Bod Notbod bodnotbod at gmail.com
Fri Nov 27 20:26:56 UTC 2009


On Fri, Nov 27, 2009 at 8:13 PM, Ian Woollard <ian.woollard at gmail.com> wrote:

>> It actually takes quite a bit of work to read an entire article and
>> process it in your mind then put out a purely self-made version. And,
>> let's take the *most* optimistic view of editors: you're still
>> reporting a report. Some guy went out there, said what he saw, got
>> money for it, funded by advertising.
>
> Not always, no. Perhaps not even usually. The money often comes from
> subscriptions, classical example is the BBC. If anything,
> subscriptions are more reliable; there's less commercial pressure to
> bend the truth on things.

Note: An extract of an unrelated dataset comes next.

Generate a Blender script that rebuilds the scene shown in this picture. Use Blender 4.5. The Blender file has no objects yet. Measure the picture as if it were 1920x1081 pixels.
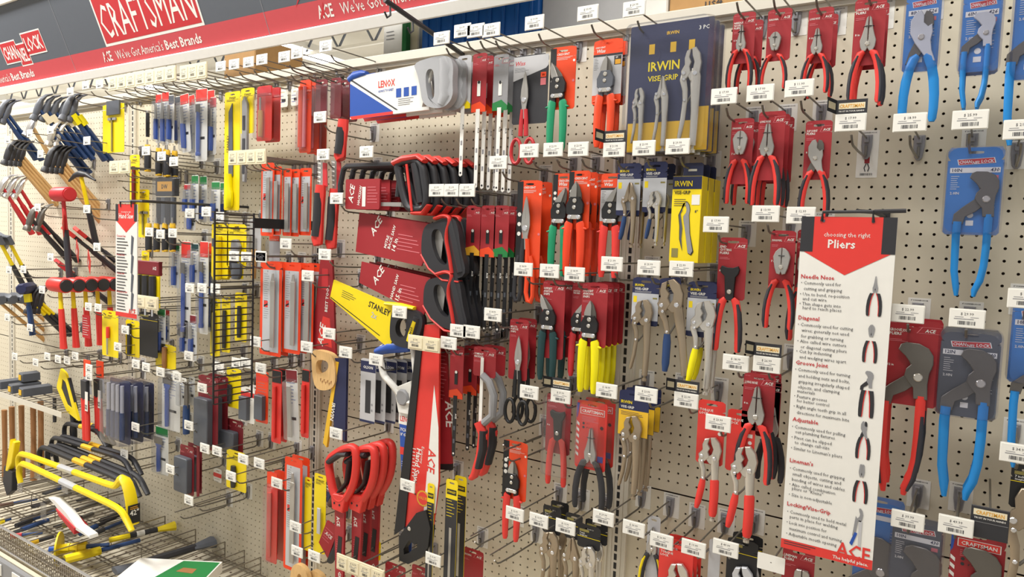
import bpy, math, random
from mathutils import Vector, Matrix
random.seed(7)
S = 0.0254                     # all numbers below are inches
OZ = 62.0                      # eye height above the floor
# ---------------------------------------------------------------- camera
F, D, YAW, PIT, ROL = 1343.74, 69.838, 0.5831, -0.068276, 0.037557
_cy, _sy, _cp, _sp = math.cos(YAW), math.sin(YAW), math.cos(PIT), math.sin(PIT)
_fw = Vector((-_sy*_cp, _cy*_cp, _sp)); _r = Vector((_cy, _sy, 0)); _u = _r.cross(_fw)
CR = _r*math.cos(ROL) + _u*math.sin(ROL); CU = -_r*math.sin(ROL) + _u*math.cos(ROL)
cam = bpy.data.cameras.new('camera'); cam.sensor_width = 36; cam.sensor_fit = 'HORIZONTAL'
cam.lens = 36*F/1920; cam.clip_start = .02; cam.clip_end = 200
co = bpy.data.objects.new('camera', cam); bpy.context.scene.collection.objects.link(co)
co.matrix_world = Matrix(((CR.x, CU.x, -_fw.x, 0), (CR.y, CU.y, -_fw.y, -D*S), (CR.z, CU.z, -_fw.z, OZ*S), (0, 0, 0, 1)))
bpy.context.scene.camera = co
def ray(px, py): return CR*((px-960)/F) - CU*((py-540.5)/F) + _fw
def U(px, py, d=0):            # where the sight line of a pixel meets the plane d inches in front of the wall
    v = ray(px, py); t = (D-d)/v.y
    return v.x*t, v.z*t
# ---------------------------------------------------------------- world, lights, exposure
sc = bpy.context.scene
sc.view_settings.view_transform = 'Standard'; sc.view_settings.look = 'None'
sc.view_settings.gamma = 1; sc.view_settings.use_curve_mapping = False
sc.view_settings.exposure = EXPO = 0.22
sc.cycles.max_bounces = 6; sc.cycles.diffuse_bounces = 3; sc.cycles.glossy_bounces = 2; sc.cycles.transparent_max_bounces = 24
sc.cycles.caustics_reflective = False; sc.cycles.caustics_refractive = False
wd = bpy.data.worlds.new('store'); sc.world = wd; wd.use_nodes = True
wd.node_tree.nodes['Background'].inputs[0].default_value = (1, .98, .95, 1)
wd.node_tree.nodes['Background'].inputs[1].default_value = .5
def area(name, x, y, z, sx, sy, e, col=(1, .98, .95), aim=None):
    L = bpy.data.lights.new(name, 'AREA'); L.shape = 'RECTANGLE'; L.size = sx*S; L.size_y = sy*S; L.energy = e; L.color = col
    o = bpy.data.objects.new(name, L); sc.collection.objects.link(o); o.location = (x*S, y*S, (z+OZ)*S)
    if aim: o.rotation_euler = (Vector(aim)-Vector((x, y, z))).to_track_quat('-Z', 'Y').to_euler()
    return o
area('aisle_light', -10, -58, 96, 70, 10, 58)
area('aisle_light', -110, -62, 92, 90, 10, 92)
area('aisle_light', -215, -50, 88, 60, 14, 150)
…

And a lot of the organisations that use
> advertising pay companies like Reuters for their news, there's only
> very indirect funding by advertising.

I think the BBC comparison is quite a good one. Rupert Murdoch would
like to kill the BBC. Yet the BBC does pay journalists to report
stories. We only really report reports.

Again, as a reader, I found Wikipedia amazing with its article on the
flood in New Orleans. I found our article better than any news story.
But we are rightly perceived as a threat and I'm not sure we can hold
the moral high ground. I'm happy that we compete with Britannica. I'm
not sure we should compete with newspapers.